Blog / Mom Life / Postpartum Depression

Can I be more than a mom?

Receiving the title of “mom” was unexpectedly challenging for me. Before becoming a mom I didn’t think much of the title, nor any titles. I thought that just like the other things that I was, ie., Mary Kay girl, wife to Justin, sister to Gary and James; those titles didn’t define me but described me.

Mom, mom, mom

About a month into becoming a mom it hit me, I am mom. Because I had this baby who fully relied on me meant my needs were no longer a priority. I was exhausted, scared, nervous, but I was also excited and so happy. I didn’t know but I was just starting the beginning a life crisis that would end up being a 2-year journey to realizing who I am and what defines me.

Two under two = exhausted

I had my daughter in November of 2016, found out I was pregnant July 2017, delivered my son in March of 2018 and finally found who I was in December of 2018! What an insane couple of years. Like I didn’t really leave much room for anything but babies in those two years. I certainly didn’t have hours upon hours to devote to figuring out who the heck I was. Completely lost in mommy-hood and diapers I felt like a horrible mom for needing to find “me”. Like lady, you have one job now and it’s called your kids.

Why do we compare?

I observed many, many, many moms and all I did was JUDGE myself! I know that I am not the only one who does that. Between Facebook, women in my MOPS group, women in Mary Kay, women at Church, friends, and family I was constantly beating myself up for not being like her. If I put too much passion in my career I was not being a good mom. If I was staring at my child for 7 hours straight I was not working my career and clearly had nothing going for me in life. If I had a glass of wine I was obviously sacrificing my child’s safety. If I never had a glass of wine I was too uptight. This list is literally never ending! Am I right?!

Stop!

Yes, you. Stop looking to the left and to the right. Do what is best for you. Read that again. Do what is best for YOU and your family. For two whole stinking years I bounced from idea to idea to idea. I wasn’t happy with any of the ideas because they authentically were not mine. That spiraled me into this deep hole of I am not good enough, heck I am not even good at one thing!

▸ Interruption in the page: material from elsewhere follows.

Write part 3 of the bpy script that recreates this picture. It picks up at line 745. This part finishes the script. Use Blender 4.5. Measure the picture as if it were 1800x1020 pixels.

I was trying on everyone else’s lifestyles and nothing I did measured up. That is when it finally clicked. BE ME!

Be me

Well I had ZERO clue who the heck I was. My confidence was in shambles on the floor because I once was a Mary Kay rock star with an amazing marriage with glorious amounts of time to sleep. Now I was a lazy-ish momma who hated cooking dinner for her family so we lived off of fast food while binge watching the latest and greatest on Netflix. #DontJudge

I had all of these people I was trying to be like. All of these people who I was trying to impress and please. I let it slip into my head that in no way could I have a successful career and be a good mother. LIE, but I didn’t see that at the time.

You can be anything

So I decided maybe I should give up my Mary Kay career that I had built for 9 years. Would that help me find myself? Quickly I got bored and so for a time frame I thought that volunteering in 4 different larger roles at church that were 3 out of 7 days of the week would help. Wrong-o. While keeping these volunteer positions I thought, well I should get a “real job” so I got one. Turns out working for someone else isn’t my cup of tea. Also that some people can be downright nasty. I digress.

What made me happy?

None of these things were the answer I was looking for. I started to piece the old me back together through reading, meditation, prayer, thought, and many lists of ideas. This all helped me see what I loved and what I didn’t love.

I am Brandi

I LOVE to make friends. My family loves me MORE when they get QUALITY time with me, not an unlimited quantity. I think it is super cool to teach people makeup and skin care. I am wild and make sometimes rash but ultimately fun decisions, so flexibility is my jam. Jesus is my rock! My purpose on this earth is to take as many people as I can to heaven with me. Dressing up makes me feel like a million bucks! Instagram brings me joy. I want everyone to be my friend and I am learning that not everyone needs to be. I love my kids more than anything on this earth and I want them to see their parents having a successful, love filled, happy marriage.

Unapologetically I am Brandi, anything that I want to be!

Now for you

If being a SAHM is your jam, DO IT WITH PRIDE! If working a rockstar career is your jam, DO IT WITH JOY! If working retail is your jam, DO IT WITH PASSION! If being a WFHM is your jam, DO IT UNAPOLOGETICALLY! If homeschooling is your jam, DO IT WITH LOVE! Whatever you do, be you. Your children do not need the perfect momma. They want you to be happy because that happiness flows over into their lives. You have just one life, so live it unapologetically and may it be filled with pride, joy, passion and love!

P.S. Turns out Mary Kay is MY DREAM career and I just celebrated 10 amazing years in San Diego with my Mary Kay besties! Off to earn that MK cruise!

Comments

YLH
January 29, 2019 at 4:51 am

It is easy to get lost in this world and your journey is truely an inspiration.